%%
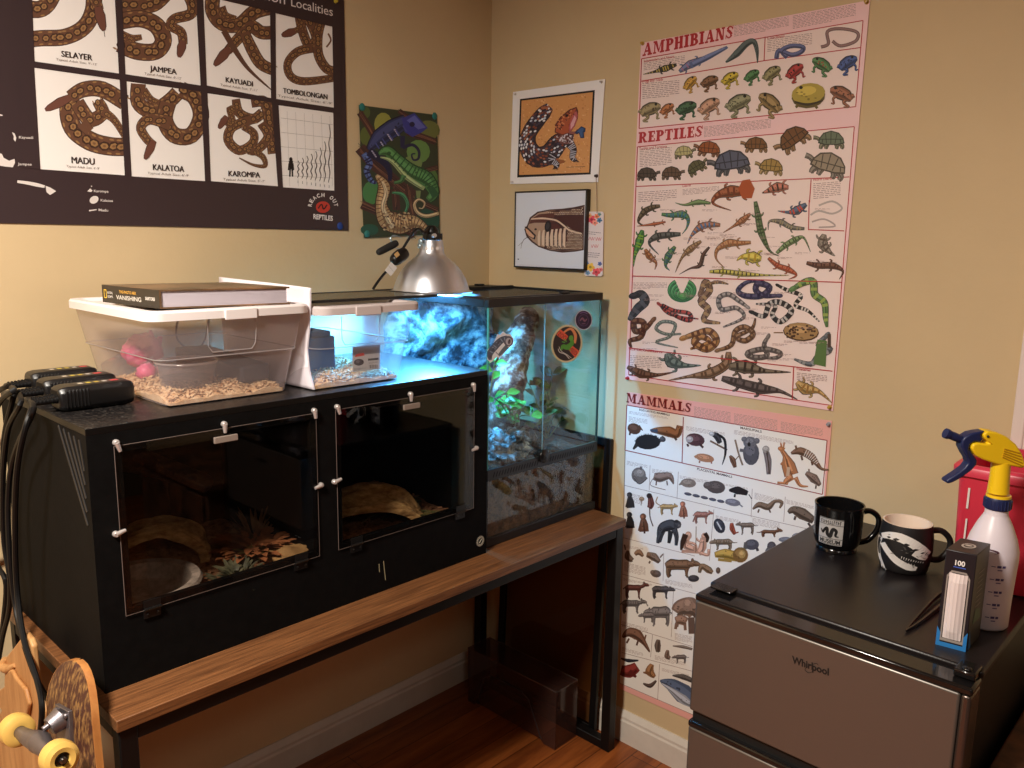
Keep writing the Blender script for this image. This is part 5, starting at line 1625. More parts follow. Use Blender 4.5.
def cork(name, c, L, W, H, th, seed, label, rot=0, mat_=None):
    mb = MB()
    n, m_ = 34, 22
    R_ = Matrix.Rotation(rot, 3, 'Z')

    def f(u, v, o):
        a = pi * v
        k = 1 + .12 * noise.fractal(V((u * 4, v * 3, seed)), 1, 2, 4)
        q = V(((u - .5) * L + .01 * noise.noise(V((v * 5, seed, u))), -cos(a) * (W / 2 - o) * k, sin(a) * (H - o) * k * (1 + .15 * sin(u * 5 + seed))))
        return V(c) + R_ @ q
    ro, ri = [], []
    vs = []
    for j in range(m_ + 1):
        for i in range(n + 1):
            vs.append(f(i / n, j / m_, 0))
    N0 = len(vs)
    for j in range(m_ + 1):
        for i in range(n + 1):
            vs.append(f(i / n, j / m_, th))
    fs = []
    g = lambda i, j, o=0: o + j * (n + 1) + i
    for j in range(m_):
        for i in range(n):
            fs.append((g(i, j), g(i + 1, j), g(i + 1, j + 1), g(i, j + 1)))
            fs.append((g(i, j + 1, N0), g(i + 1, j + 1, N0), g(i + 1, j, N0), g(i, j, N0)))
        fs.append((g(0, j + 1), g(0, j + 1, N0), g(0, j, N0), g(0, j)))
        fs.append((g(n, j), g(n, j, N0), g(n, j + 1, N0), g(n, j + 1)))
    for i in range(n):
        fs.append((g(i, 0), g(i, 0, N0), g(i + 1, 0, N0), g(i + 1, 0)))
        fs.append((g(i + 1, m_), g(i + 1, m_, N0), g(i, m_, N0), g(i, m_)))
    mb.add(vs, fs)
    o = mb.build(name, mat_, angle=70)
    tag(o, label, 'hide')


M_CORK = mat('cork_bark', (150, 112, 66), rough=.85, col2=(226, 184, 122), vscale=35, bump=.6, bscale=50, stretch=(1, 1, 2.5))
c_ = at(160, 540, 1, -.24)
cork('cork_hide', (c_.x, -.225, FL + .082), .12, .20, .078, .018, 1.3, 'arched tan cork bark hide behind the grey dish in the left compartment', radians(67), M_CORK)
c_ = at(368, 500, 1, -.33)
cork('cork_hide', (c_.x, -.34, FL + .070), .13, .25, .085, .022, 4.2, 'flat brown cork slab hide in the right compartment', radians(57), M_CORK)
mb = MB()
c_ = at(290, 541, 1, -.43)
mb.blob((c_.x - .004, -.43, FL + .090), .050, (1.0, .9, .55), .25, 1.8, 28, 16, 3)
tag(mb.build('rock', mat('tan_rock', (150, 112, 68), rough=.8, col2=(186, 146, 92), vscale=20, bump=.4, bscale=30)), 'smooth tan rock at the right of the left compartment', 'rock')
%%
▸ Required work
The data above needs to be retyped exactly, with the images left out.

▸ The completed task
Keep writing the Blender script for this image. This is part 5, starting at line 1625. More parts follow. Use Blender 4.5.
def cork(name, c, L, W, H, th, seed, label, rot=0, mat_=None):
    mb = MB()
    n, m_ = 34, 22
    R_ = Matrix.Rotation(rot, 3, 'Z')

    def f(u, v, o):
        a = pi * v
        k = 1 + .12 * noise.fractal(V((u * 4, v * 3, seed)), 1, 2, 4)
        q = V(((u - .5) * L + .01 * noise.noise(V((v * 5, seed, u))), -cos(a) * (W / 2 - o) * k, sin(a) * (H - o) * k * (1 + .15 * sin(u * 5 + seed))))
        return V(c) + R_ @ q
    ro, ri = [], []
    vs = []
    for j in range(m_ + 1):
        for i in range(n + 1):
            vs.append(f(i / n, j / m_, 0))
    N0 = len(vs)
    for j in range(m_ + 1):
        for i in range(n + 1):
            vs.append(f(i / n, j / m_, th))
    fs = []
    g = lambda i, j, o=0: o + j * (n + 1) + i
    for j in range(m_):
        for i in range(n):
            fs.append((g(i, j), g(i + 1, j), g(i + 1, j + 1), g(i, j + 1)))
            fs.append((g(i, j + 1, N0), g(i + 1, j + 1, N0), g(i + 1, j, N0), g(i, j, N0)))
        fs.append((g(0, j + 1), g(0, j + 1, N0), g(0, j, N0), g(0, j)))
        fs.append((g(n, j), g(n, j, N0), g(n, j + 1, N0), g(n, j + 1)))
    for i in range(n):
        fs.append((g(i, 0), g(i, 0, N0), g(i + 1, 0, N0), g(i + 1, 0)))
        fs.append((g(i + 1, m_), g(i + 1, m_, N0), g(i, m_, N0), g(i, m_)))
    mb.add(vs, fs)
    o = mb.build(name, mat_, angle=70)
    tag(o, label, 'hide')


M_CORK = mat('cork_bark', (150, 112, 66), rough=.85, col2=(226, 184, 122), vscale=35, bump=.6, bscale=50, stretch=(1, 1, 2.5))
c_ = at(160, 540, 1, -.24)
cork('cork_hide', (c_.x, -.225, FL + .082), .12, .20, .078, .018, 1.3, 'arched tan cork bark hide behind the grey dish in the left compartment', radians(67), M_CORK)
c_ = at(368, 500, 1, -.33)
cork('cork_hide', (c_.x, -.34, FL + .070), .13, .25, .085, .022, 4.2, 'flat brown cork slab hide in the right compartment', radians(57), M_CORK)
mb = MB()
c_ = at(290, 541, 1, -.43)
mb.blob((c_.x - .004, -.43, FL + .090), .050, (1.0, .9, .55), .25, 1.8, 28, 16, 3)
tag(mb.build('rock', mat('tan_rock', (150, 112, 68), rough=.8, col2=(186, 146, 92), vscale=20, bump=.4, bscale=30)), 'smooth tan rock at the right of the left compartment', 'rock')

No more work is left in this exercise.